Already becoming a minority in the federal government, due to expansion in the southwest and the three-fifths clause of the Constitution that used slave population to increase southern representation in Congress, New England states feared that the South would subjugate their interests to enhance its own.
With Madison’s election in 1808 and his continuation of Jefferson’s policies, many New Englanders, unable to repeal Jefferson’s embargo due to their diminished proportion in Congress, believed they were being increasingly subjected to the “Virginia interest.”
Sporadic calls for a convention of New England states began well before the outbreak of war. By late 1814, with yet another embargo in place and the British threatening the northeastern region, the state governments of New England could no longer resist constituent pressure and, led by Massachusetts, scheduled a convention for that winter.
The moderate Federalist Party leadership intended the convention as a forceful means of petitioning the federal government and an attempt to contain more radical Federalist sentiment. But when Federalists demanded constitutional reform to protect their beleaguered region, Republicans and their Virginian party leadership perceived an attempt to break up the union.
Just as New Englanders feared a conspiracy to subjugate them to southern interests, southerners saw the Hartford Convention as a vehicle for New England secession. As early as 1809 inconclusive evidence linked New England Federalists to a British plot to separate and perhaps retake the region.
Since Jefferson’s election in 1800, the hard-core Federalist Timothy Pickering of Massachusetts had periodically advocated a separate New England confederacy. And, while Federalist leadership proclaimed their unionist sentiment and moderate intentions, the popular mood in New England tended toward radicalism, and scattered but insistent calls for a separate peace with Britain or outright secession fed southern fears of disunionist conspiracy.
In actuality, the convention held to a moderate course. The twenty-six delegates came from Massachusetts, Connecticut, and Rhode Island, two individual New Hampshire counties, and one county of Vermont. Their final report highlighted the need for the region’s defense, criticized the developments that had reduced its influence in the federal government, and suggested correctives for the situation.

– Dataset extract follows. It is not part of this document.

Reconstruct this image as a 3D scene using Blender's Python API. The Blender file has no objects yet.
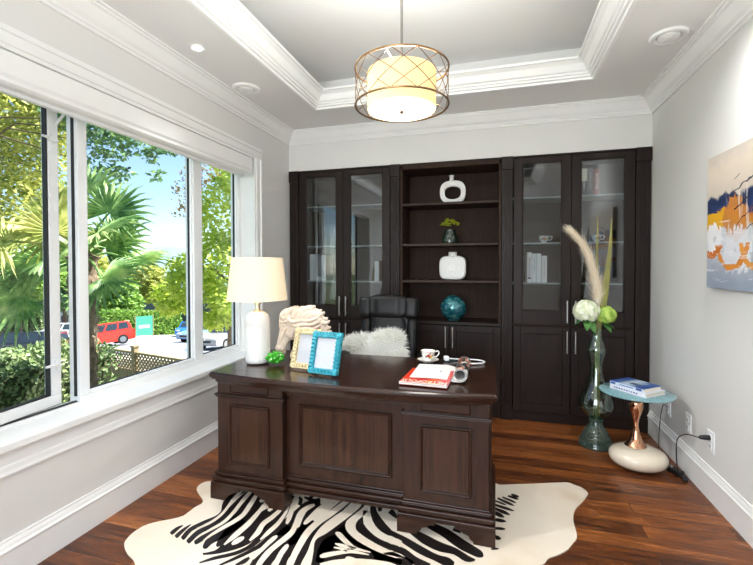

The convention proposed seven constitutional amendments that included abolition of the three-fifths clause, raising the voting majority necessary to admit new states to two-thirds, limits on the federal government’s war and embargo powers, and an injunction against successive presidents from the same state.
Despite the moderate aims of the convention, Federalists could not shake their reputation as secessionists, and amidst the nationalism that swelled after Andrew Jackson’s decisive victory at New Orleans, Federalist influence outside the state of Massachusetts evaporated.
The Federalist proposals ultimately came to nothing, and contrary to its detractors’ assertions, the Hartford Convention did not further disunionist conspiracy but rather diffused and contained secessionist sentiment. However, it also demonstrated the depth of suspicion of both New Englanders and southern Republicans that the other was conspiring against them.